How are my payments taxed?

Just as with the regular and deferred gift annuities, payments from flexible gift annuities are taxed based upon the assets used to fund the gift annuity. For example, if you fund a flexible payment gift annuity with cash, a portion of each payment is taxed at ordinary income tax rates and a portion is tax-free return of principal. However, when funded with appreciated stock, a portion of each payment is taxed as ordinary income, a portion as capital gain, and a portion is tax-free return of principal. We can help you to determine the taxation for your particular gift.

What happens if the flexible payment gift annuity makes payments to someone other than me or my spouse?

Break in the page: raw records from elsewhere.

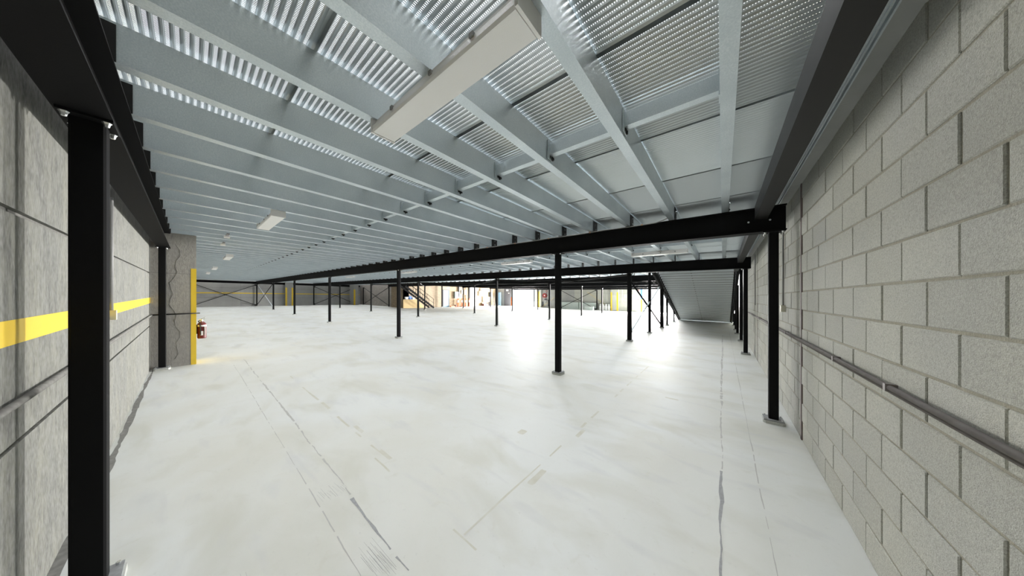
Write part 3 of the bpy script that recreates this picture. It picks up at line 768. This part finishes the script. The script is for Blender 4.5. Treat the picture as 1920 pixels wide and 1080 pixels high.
MB().tube([(0, 0, 0), (0, 0, .5)], [.16, .2], 12).obj('body', M['dark'], t); MB().tube([(0, 0, .5), (0, 0, .54)], .21, 12).obj('lid', M['soft_black'], t)
t = thing('step_ladder', 'grey step ladder leaning beside the blue sheets', 'ladder', (XB + .4, 28.6, 0))
for y in (-.2, .2): MB().bar((.3, y, 0), (-.2, y + .3, 1.5), .04, .06).obj('stile', M['conduit'], t)
for k in range(5): MB().bar((.3 - .1 * k - .05, -.2 + .06 * k, .25 + .27 * k), (.3 - .1 * k - .05, .2 + .06 * k, .25 + .27 * k), .04, .03).obj('rung', M['conduit'], t)
t = thing('blue_sheet', 'tall blue plastic sheet stood in the corner near the dark door', 'sheet', (-26.3, 29.4, 0))
MB().box(-.35, .35, -.03, .03, 0, 2.0).obj('sheet', M['blue_door'], t); MB().box(-.37, -.33, -.04, .04, 0, 2.05).obj('edge_strip', M['yellow'], t)

# back wall: hose reel, sheets, cylinders, notices
t = thing('fire_hose_reel', 'round red fire hose reel mounted on the back wall', 'hose reel', (-18.5, YB - .02, 1.62))
MB().tube([(0, -.02, 0), (0, -.06, 0)], .31, 20).obj('disc', M['red'], t); MB().tube([(0, -.06, 0), (0, -.2, 0)], .2, 16).obj('hose_drum', M['red'], t)
MB().tube([(0, -.2, 0), (0, -.24, 0)], .31, 20).obj('disc', M['red'], t); MB().tube([(0, -.24, 0), (0, -.26, 0)], .08, 12).obj('hub', M['white'], t)
MB().tube([(.2, -.15, -.2), (.25, -.15, -.7), (.2, -.15, -1.0)], .025, 6).obj('hose', M['soft_black'], t)
t = thing('wall_sign', 'small red fire sign above the hose reel', 'sign', (-18.3, YB - .02, 2.2)); MB().box(-.12, .12, -.02, 0, -.12, .12).obj('plate', M['red'], t); MB().box(-.05, .05, -.025, -.02, -.05, .05).obj('symbol', M['white'], t)
t = thing('wall_valve', 'dark pipework and valve on the wall below the hose reel', 'pipework', (-18.0, YB - .08, .2))
MB().tube([(0, 0, 0), (0, 0, .8), (-.5, 0, .9)], .05, 8).obj('pipe', M['dark'], t); MB().tube([(-.5, 0, .9), (-.5, -.1, .9)], .1, 10).obj('handwheel', M['dark'], t)
MB().box(-1.0, -.8, -.02, .04, 0, .6).obj('box', M['dark'], t)
for (x0, x1, n, lb) in ((-15.95, -13.6, 6, 'stack of pale long sheets on the floor left against the back wall'), (-13.5, -11.4, 4, 'stack of greenish sheets on the floor right against the back wall')):
    t = thing('sheet_stack', lb, 'sheet stack', ((x0 + x1) / 2, YB - .32, 0)); w = (x1 - x0) / 2
    for k in range(n): MB().box(-w + .01 * k, w, -.12 + .02 * (k % 3), .28, 0, .84 / n - .012).obj('sheet', M['pale_sheet'], t, (0, 0, k * .84 / n))
t = thing('low_crate', 'pale low box in front of the greenish sheets', 'crate', (-12.0, YB - .95, 0)); MB().box(-.5, .5, -.15, .15, 0, .38).obj('box', M['pale_sheet'], t); MB().box(-.52, .52, -.16, .16, .38, .41).obj('lid', M['white'], t)
cy = thing('gas_cylinder', '', 'gas cylinder', (-10.9, YB - .3, 0), 'white gas cylinders by the pilaster')
MB().tube([(0, 0, 0), (0, 0, .03), (0, 0, .5), (0, 0, .6)], [.13, .15, .15, .08], 12).obj('body', M['white_metal'], cy)
MB().tube([(0, 0, .6), (0, 0, .72)], .1, 10, cap=False).obj('collar', M['white_metal'], cy); MB().tube([(0, 0, .6), (0, 0, .68)], .03, 8).obj('valve', M['soft_black'], cy)
for k, x in enumerate((-10.95, -10.62, -10.3, -9.97)):
    o = cy if k == 0 else copy_tree(cy); o.location = (x, YB - .25, 0); o['label'] = 'white gas cylinder, %s from the left, beside the yellow-edged pilaster' % ordn(k + 1)
for (x, z, w, h, lb) in [(-8.3, 1.65, .28, .28, 'white notice on the pale wall right of the pilaster'), (-7.35, 1.95, .3, .35, 'white notice left of the blue doorway edge'),
                         (-6.95, 2.3, .2, .4, 'narrow white sign with red mark near the doorway top'), (-7.5, 1.3, .2, .25, 'white notice below the others'), (-7.0, 1.25, .25, .35, 'white sign with red arrow beside the doorway')]:
    t = thing('notice', lb, 'sign', (x, YB - .01, z)); MB().box(-w / 2, w / 2, -.012, 0, -h / 2, h / 2).obj('plate', M['white'], t)
    if 'red arrow' in lb: MB().box(-.02, .02, -.016, -.012, -.1, .05).prism([(-.06, .04), (.06, .04), (0, .12)], 'y', -.016, -.012).obj('arrow', M['red'], t)
    elif 'red' in lb: MB().box(-.05, .05, -.016, -.012, -.05, .05).obj('red_mark', M['red'], t)
t = thing('drop_conduit', 'pale conduit drop on the wall right of the pilaster', 'conduit', (-8.75 + .15, YB - .02, 1.05)); MB().tube([(0, 0, 0), (0, 0, 1.6)], .015, 6).obj('pipe', M['white_metal'], t); MB().box(-.06, .06, -.03, .01, -.04, .04).obj('outlet_box', M['white_metal'], t)

# pale ground outside the doorways
struct('ground_outside', MB().box(-45, 20, 46, 60, -.3, -.01), M['floor'], 'bright pavement outside the open doorways')

# ------------------------------------------------------------------ the slab and deck fall gently to drain: lean every level line by the same small slope
KX, KY = .0142 * math.cos(TH), .0142 * math.sin(TH)
done = set()
for o in list(S.objects):
    if o.type == 'CAMERA' or o.type == 'LIGHT': continue
    o.location.z -= KX * o.location.x + KY * o.location.y
    if o.data and o.data.name not in done:
        done.add(o.data.name)
        for v in o.data.vertices: v.co.z -= KX * v.co.x + KY * v.co.y
        o.data.update()
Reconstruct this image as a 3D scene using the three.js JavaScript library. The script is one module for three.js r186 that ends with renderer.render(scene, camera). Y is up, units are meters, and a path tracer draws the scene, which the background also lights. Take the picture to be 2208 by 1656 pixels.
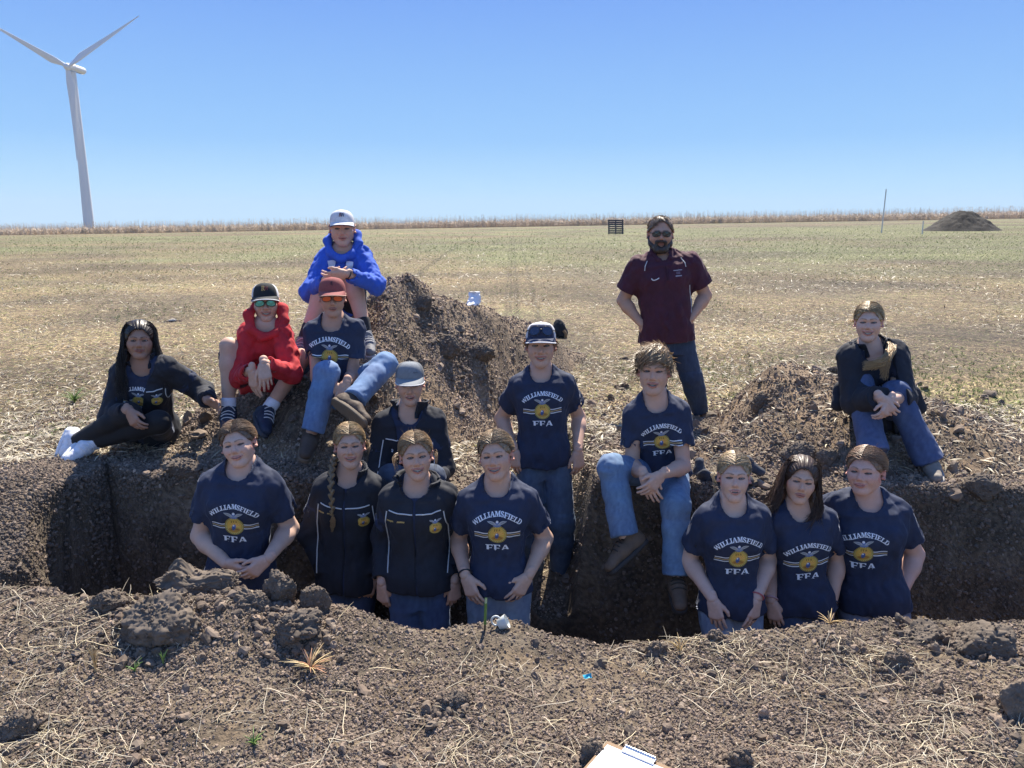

Payments to a non-spouse can impact the taxation of your gift. Should you set up a flexible payment gift annuity with payments to an elderly parent or loved one, if the payments are more than the annual exclusion amount for the year, then you may be subject to gift tax each year. If you fund the annuity with appreciated stock, you will owe some capital gains tax in the year you make the gift. Before setting up a gift to benefit someone other than yourself or your spouse, be sure to explore these issues with your tax advisors.

Why would I ever use a deferred gift annuity instead of a flexible gift annuity?

If you are absolutely certain about the start date when you want to receive payments, it makes sense to use a deferred gift annuity. After all, you could forget to elect to start the payments on your flexible gift annuity and the money would not be available that year.

What are the most common uses of a flexible gift annuity?

A flexible gift annuity can be used for any purpose when you might want supplemental income in the future. They are most commonly used to supplement retirement savings. Many individuals max out what they can contribute to a tax-deferred, qualified retirement plan like a 401(k). For those individuals, a series of flexible gift annuities allows them to put away money now, get a partial income tax deduction and add tax-advantaged payments in their retirement.

Are flexible gift annuities hard to set up and maintain?

A flexible gift annuity is a simple contract between you and the Roman Catholic Foundation, benefiting your favorite parish, school, or ministry. Once the contract is executed, you do nothing until you inform us that you would like to start receiving payments. We then turn on the payment stream, making payments as stated in the contract. Each year, we issue a Form 1099 showing how the payments are taxed, which should be shared with the tax preparer. When the annuity ends, any amounts remaining are put to use for our charitable mission, as you have directed.